Salah satunya sepasang turis asal Republik Ceko. Keduanya membagikan foto bergaya dengan Cahaya Tuhan yang sinarnya datang dari arah samping. Di antara sinar yang masuk ke dalam gua itu, ditingkahi asap hasil pembakaran daun-daun tanaman cokelat yang sudah kering oleh warga di luar gua dan masuk hingga ke ruang utama.
Efek asap ini menciptakan foto luar biasa. "Tidak kami sangka, fotonya sangat berkesan. Cukup mengobati perjuangan kami untuk masuk ke tempat indah ini. Kalau tidak ada efek asap alami itu, Cahaya Tuhan belum tentu kelihatan rupanya," tulis pemilik akun @travelatearth di Instagram.
Pintu masuk gua tidak hanya dari seberang restoran seperti di awal cerita tadi. Sebuah tangga dari susunan batang-batang kayu besar yang sudah kering setinggi sekitar 30 meter juga bisa dipakai untuk keluar dan masuk ke dalam gua dan langsung bertemu dengan ruang utama.
Pemandu gua dari warga lokal bernama Budi mengatakan, daya tarik gua ini tidak hanya ruang utama tadi.
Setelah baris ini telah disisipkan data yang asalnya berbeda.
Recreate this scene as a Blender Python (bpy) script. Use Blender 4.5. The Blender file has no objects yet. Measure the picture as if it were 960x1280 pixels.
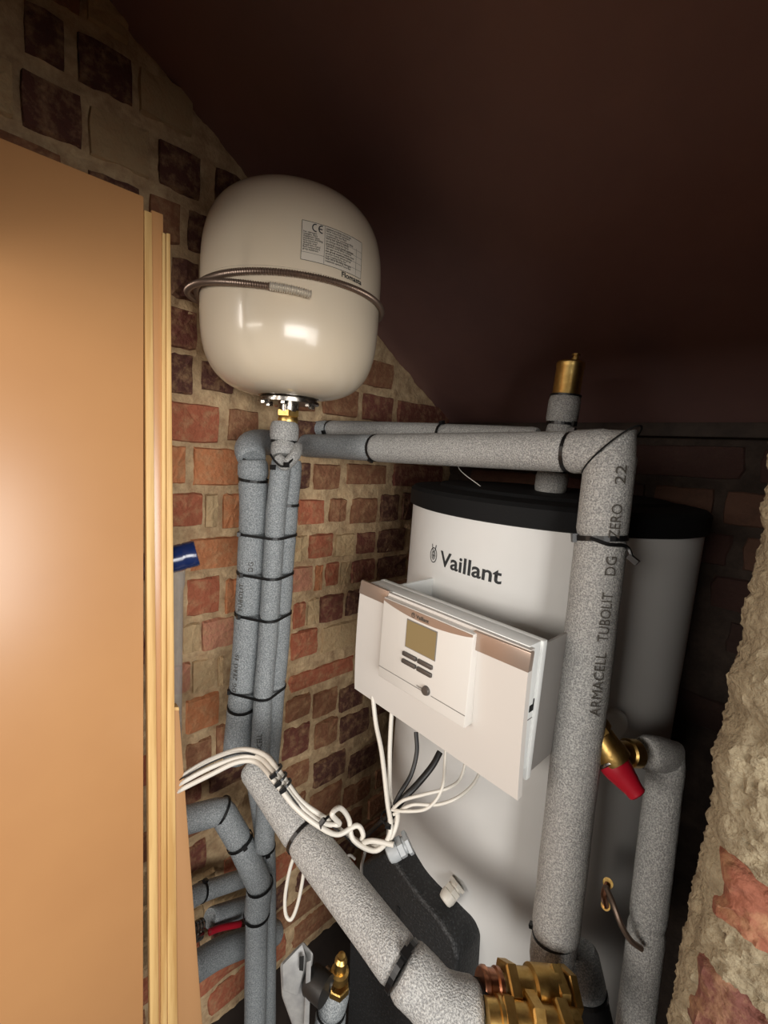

Beberapa kelompok pecinta susur gua (caving) kerap menjelajah lorong lainnya, jauh ke perut harta geologi tak ternilai di Lombok itu.
Ujung gua dan bagian dari zona 3 ini disebut Budi bisa menembus hingga dua kilometer, bertemu di bibir tebing perairan Pantai Kuta Mandalika. Diperlukan banyak peralatan khusus untuk kegiatan susur gua. Misalnya helm caving, senter, caving wearpack, rompi keselamatan, tas tahan air, tabung oksigen mini, radio komunikasi, persediaan air, dan makan yang cukup. Pemandangan hutan hijau di sekitarnya turut menambah eksotisme gua.
Satu hal penting yang perlu diperhatikan jika ingin bertemu Cahaya Tuhan di tempat ini adalah pantau prakiraan cuacanya. Karena jika sepanjang pagi hingga siang hujan turun atau cuaca selalu mendung, maka akan sia-sia upaya mengejar Cahaya Tuhan. Pasalnya sang mentari pasti memilih bersembunyi di balik gelapnya awan dan enggan mengirimkan Cahaya Tuhan ke dalam gua.